Between its founding in 1978 until around 1990, the Center—located across 118th Street from the School of International and Public Affairs (SIPA)—established a reputation as a sponsor of the performing arts.

It made possible, for example, the filming of the Oscar-winning documentary From Mao to Mozart: Isaac Stern in China at the end of the Cultural Revolution in the late '70s; it sent Arthur Miller to Beijing in the early '80s to direct his Death of a Salesman there; it arranged for the dancer Jacques D'Amboise to recruit 50 children in Beijing to sing and dance in his China Dig as part of the 1986 Event of the Year performed at Madison Square Garden, and in 1990 it organized the first Pacific Music Festival in conjunction with the first Pacific Composers Conference, both of which were co-directed by Leonard Bernstein and Michael Tilson Thomas and held in Sapporo, Japan.

Chou explains that the center began to move in a new direction at the start of the 1990s. Its resources were increasingly drawn to the arts of indigenous peoples as it took up the question: Where is the root of contemporary Chinese culture? Supported from 1992 through 1998 by a package of grants totaling $2.5 million from the Ford Foundation, the Center focused on Yunnan in southwest China where 25 distinct minority nationalities with cultural ties extending throughout Southeast Asia co-exist.

The center collaborated with the provincial government to draft and implement a "Joint Plan on Yunnan Nationalities Cultures," which aimed at promoting the "continuation and development of the cultural traditions of Yunnan's minority nationalities." Among the projects initiated under the plan were the creation of an indigenous arts department at the Yunnan Nationalities Institute, the building of the Yunnan Nationalities Museum devoted to indigenous cultures, a survey of the arts and crafts practiced by all the province's nationalities and mentorship/apprenticeship programs with master artisans from the minority nationalities.
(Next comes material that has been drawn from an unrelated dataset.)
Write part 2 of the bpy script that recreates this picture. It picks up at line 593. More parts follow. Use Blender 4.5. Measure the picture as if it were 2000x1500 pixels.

It was apparent, however, that these efforts might preserve but never continue and develop the region's cultures unless Yunnan's rising economic needs and ambitions were represented in a universal strategy for cultural conservation.

Yunnan's shared border with Laos, Vietnam and Myanmar (formerly Burma) and its proximity to Thailand and India place it at the nexus of what French bank Crédit Lyonnais has dubbed the "Golden Triangle . . . Asia's next growth hot spot." The province was therefore an ideal site to devise a holistic cultural conservation plan that embraces—not fights—development and the economic benefits it could bring to the struggling region.

"We believe endangered cultural practices and artistic skills must not be the concern of cultural planners alone," Chou says, "but of economists, scientists and conservationists as well, [because] cultural conservation is dependent on socio-economic development and preservation of the ecosystem."

Ambitious as its agenda is, the model that will emerge from "Conservancy Conference-Yunnan 1999" is guaranteed a thorough testing. The Ford Foundation again granted the center a $2.5 million package to support the implementation of the conference's plan during the next three years. Also, the leadership of Yunnan, as conference co-host, is very eager to apply a conservation scheme that would not only preserve the province's past but also enhance its future, a future that Chou Wen-chung and the Center for U.S.-China Arts Exchange are helping to shape.